• **EXERCISE DIRECTIONS**
Reproduce all of the data below without alteration; exclude every picture.
☆ ☆ ☆
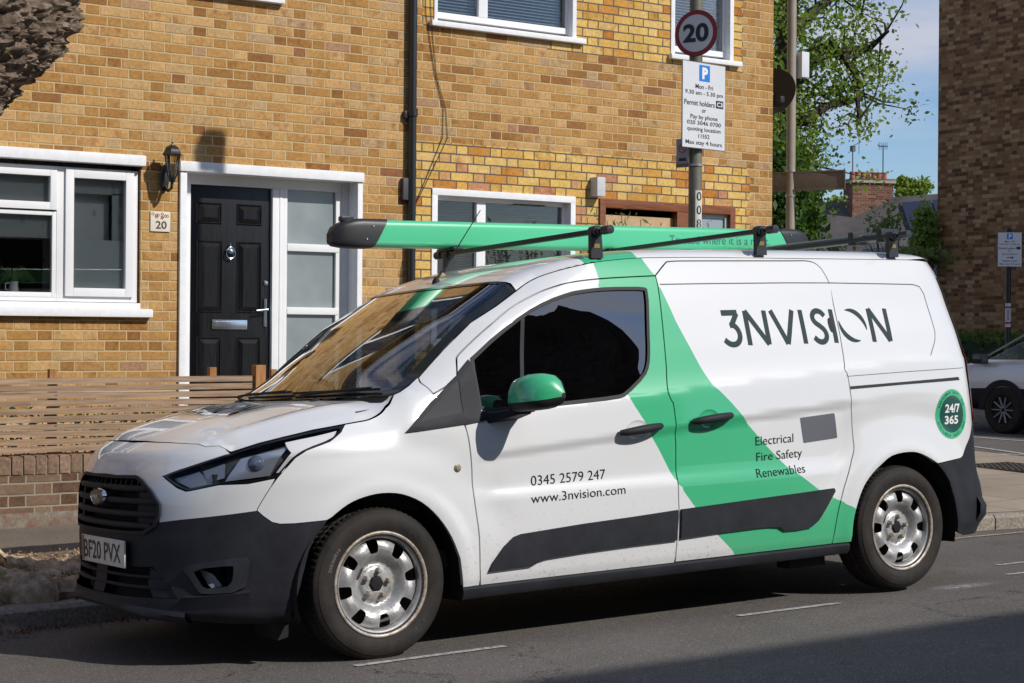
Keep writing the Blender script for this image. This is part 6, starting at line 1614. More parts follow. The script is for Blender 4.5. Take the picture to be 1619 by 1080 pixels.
# roots running out over the pavement edge
q=MB();r2=random.Random(21)
def root(pts,rs,seed):
    pts=[Vector(p) for p in pts];n=40;P=[];R=[]
    for i in range(n+1):
        t=i/n*(len(pts)-1);k=min(int(t),len(pts)-2);f_=t-k;p=pts[k].lerp(pts[k+1],f_*f_*(3-2*f_)*.5+f_*.5);P.append(p+Vector((.02*noise.noise(p*6),.02*noise.noise(p*6+Vector((3,0,0))),.012*noise.noise(p*5))));R.append((rs[k]*(1-f_)+rs[k+1]*f_)*(1+.28*noise.noise(p*8+Vector((seed,0,0)))))
    q.tube(P,R,0,22)
    W_=q.v[-1] if len(q.v[-1])>30 else q.v[-3]
    for k,vv in enumerate(W_):
        cpt=np.array(P[min(k//22,len(P)-1)]);d_=vv-cpt;l_=np.linalg.norm(d_)+1e-6;pv=Vector(vv)
        W_[k]=vv+d_/l_*(.030*noise.fractal(pv*11,.8,2.1,4)+.014*noise.noise(pv*38))
zp=gz_pave(-1,2.3)-.05
for pts,rs in[([(-.1,-.1,.10),(.45,-.25,0),(.75,-.32,-.03),(1.1,-.36,-.09)],[.22,.11,.075,.03]),([(0,-.2,.05),(.40,-.42,.0),(.70,-.46,-.02),(.98,-.44,-.08)],[.22,.10,.065,.03]),([(.2,.2,.05),(.6,.10,0),(1.0,.05,-.01),(1.5,.0,-.07)],[.20,.085,.06,.03]),([(.2,.4,.05),(.6,.42,.0),(.95,.36,-.04)],[.15,.07,.03]),([(.3,0,.0),(.7,-.12,-.01),(.95,-.13,-.03),(1.25,-.2,-.08)],[.14,.07,.05,.02]),([(0,-.3,.10),(.15,-.5,.02),(.1,-.62,-.06)],[.22,.14,.04]),([(-.3,-.1,.1),(-.8,-.3,-.02),(-1.3,-.3,-.1)],[.22,.1,.03]),([(.3,-.3,.04),(.55,-.50,.0),(.80,-.47,.0),(1.05,-.50,-.06)],[.16,.10,.075,.03]),([(.4,.1,.05),(.75,.22,.02),(1.1,.15,-.01),(1.3,.25,-.06)],[.14,.08,.06,.02]),([(.5,-.1,.06),(.8,-.02,.03),(1.0,-.20,.0),(1.2,-.10,-.05)],[.10,.07,.05,.02]),([(0,.3,.1),(.1,.8,-.02),(.2,1.3,-.1)],[.2,.1,.03])]:
    root(pts,rs,r2.random()*9)
b=NB('root_bark');P=b.pos(True);n=b.noise(P,12,7,.75);c=b.ramp(n,[(.30,(.12,.08,.05)),(.48,(.38,.28,.19)),(.66,(.68,.54,.39))]);moss=b.math('MULTIPLY',b.math('SUBTRACT',b.noise(P,5,4,.7),.55,clamp=True),6.,clamp=True);c=b.mix(moss,c,(.17,.15,.03));b.col(c);b.set(rough=.9,spec=.15);b.bump(n,.9,.012)
q.build('roots',b.m,ST)
q=MB();r_=np.random.RandomState(4)
q.tube([(.15,0,4.2),(.3,.2,5.2),(.2,.5,6.5),(.4,.3,8)],[.34,.26,.18,.10],0,12);q.tube([(0,0,4.3),(-.5,-.4,5.4),(-1.2,-.5,7)],[.3,.2,.1],0,12)
q.build('limb',BURR,ST)
q=MB();P=[]
for i in range(40):
    c=np.array([r_.uniform(-2.4,.3),r_.uniform(-1.2,2.2),r_.uniform(6.5,9.5)]);P.append(c+r_.normal(size=(140,3))*.35)
leaves(q,np.concatenate(P),.10,3);q.build('crown',LEAF,ST)
# moss and leaf litter among the roots: heaped scraps
q=MB();r_=np.random.RandomState(8);n=9000;xs_=-1.1+r_.gamma(2.0,.42,size=n);ys2=r_.normal(2.62,.42,size=n);k=(ys2>2.10)&(ys2<3.7)&(xs_<1.4);C_=np.stack([xs_[k],ys2[k],[gz_pave(a,b_)+.006+.02*r_.rand() for a,b_ in zip(xs_[k],ys2[k])]],-1)
V=[];
leaves(q,C_,.017,9,0,.7)
for p in q.v: p[:,2]=np.clip(p[:,2],0,None) if False else p[:,2]
o=q.build('leaf_litter',simple('dry_litter',(.34,.22,.12),.9,var=.75,scale=120));tag(o,kind='stuff')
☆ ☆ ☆
• **THE OUTPUT**
Keep writing the Blender script for this image. This is part 6, starting at line 1614. More parts follow. The script is for Blender 4.5. Take the picture to be 1619 by 1080 pixels.
# roots running out over the pavement edge
q=MB();r2=random.Random(21)
def root(pts,rs,seed):
    pts=[Vector(p) for p in pts];n=40;P=[];R=[]
    for i in range(n+1):
        t=i/n*(len(pts)-1);k=min(int(t),len(pts)-2);f_=t-k;p=pts[k].lerp(pts[k+1],f_*f_*(3-2*f_)*.5+f_*.5);P.append(p+Vector((.02*noise.noise(p*6),.02*noise.noise(p*6+Vector((3,0,0))),.012*noise.noise(p*5))));R.append((rs[k]*(1-f_)+rs[k+1]*f_)*(1+.28*noise.noise(p*8+Vector((seed,0,0)))))
    q.tube(P,R,0,22)
    W_=q.v[-1] if len(q.v[-1])>30 else q.v[-3]
    for k,vv in enumerate(W_):
        cpt=np.array(P[min(k//22,len(P)-1)]);d_=vv-cpt;l_=np.linalg.norm(d_)+1e-6;pv=Vector(vv)
        W_[k]=vv+d_/l_*(.030*noise.fractal(pv*11,.8,2.1,4)+.014*noise.noise(pv*38))
zp=gz_pave(-1,2.3)-.05
for pts,rs in[([(-.1,-.1,.10),(.45,-.25,0),(.75,-.32,-.03),(1.1,-.36,-.09)],[.22,.11,.075,.03]),([(0,-.2,.05),(.40,-.42,.0),(.70,-.46,-.02),(.98,-.44,-.08)],[.22,.10,.065,.03]),([(.2,.2,.05),(.6,.10,0),(1.0,.05,-.01),(1.5,.0,-.07)],[.20,.085,.06,.03]),([(.2,.4,.05),(.6,.42,.0),(.95,.36,-.04)],[.15,.07,.03]),([(.3,0,.0),(.7,-.12,-.01),(.95,-.13,-.03),(1.25,-.2,-.08)],[.14,.07,.05,.02]),([(0,-.3,.10),(.15,-.5,.02),(.1,-.62,-.06)],[.22,.14,.04]),([(-.3,-.1,.1),(-.8,-.3,-.02),(-1.3,-.3,-.1)],[.22,.1,.03]),([(.3,-.3,.04),(.55,-.50,.0),(.80,-.47,.0),(1.05,-.50,-.06)],[.16,.10,.075,.03]),([(.4,.1,.05),(.75,.22,.02),(1.1,.15,-.01),(1.3,.25,-.06)],[.14,.08,.06,.02]),([(.5,-.1,.06),(.8,-.02,.03),(1.0,-.20,.0),(1.2,-.10,-.05)],[.10,.07,.05,.02]),([(0,.3,.1),(.1,.8,-.02),(.2,1.3,-.1)],[.2,.1,.03])]:
    root(pts,rs,r2.random()*9)
b=NB('root_bark');P=b.pos(True);n=b.noise(P,12,7,.75);c=b.ramp(n,[(.30,(.12,.08,.05)),(.48,(.38,.28,.19)),(.66,(.68,.54,.39))]);moss=b.math('MULTIPLY',b.math('SUBTRACT',b.noise(P,5,4,.7),.55,clamp=True),6.,clamp=True);c=b.mix(moss,c,(.17,.15,.03));b.col(c);b.set(rough=.9,spec=.15);b.bump(n,.9,.012)
q.build('roots',b.m,ST)
q=MB();r_=np.random.RandomState(4)
q.tube([(.15,0,4.2),(.3,.2,5.2),(.2,.5,6.5),(.4,.3,8)],[.34,.26,.18,.10],0,12);q.tube([(0,0,4.3),(-.5,-.4,5.4),(-1.2,-.5,7)],[.3,.2,.1],0,12)
q.build('limb',BURR,ST)
q=MB();P=[]
for i in range(40):
    c=np.array([r_.uniform(-2.4,.3),r_.uniform(-1.2,2.2),r_.uniform(6.5,9.5)]);P.append(c+r_.normal(size=(140,3))*.35)
leaves(q,np.concatenate(P),.10,3);q.build('crown',LEAF,ST)
# moss and leaf litter among the roots: heaped scraps
q=MB();r_=np.random.RandomState(8);n=9000;xs_=-1.1+r_.gamma(2.0,.42,size=n);ys2=r_.normal(2.62,.42,size=n);k=(ys2>2.10)&(ys2<3.7)&(xs_<1.4);C_=np.stack([xs_[k],ys2[k],[gz_pave(a,b_)+.006+.02*r_.rand() for a,b_ in zip(xs_[k],ys2[k])]],-1)
V=[];
leaves(q,C_,.017,9,0,.7)
for p in q.v: p[:,2]=np.clip(p[:,2],0,None) if False else p[:,2]
o=q.build('leaf_litter',simple('dry_litter',(.34,.22,.12),.9,var=.75,scale=120));tag(o,kind='stuff')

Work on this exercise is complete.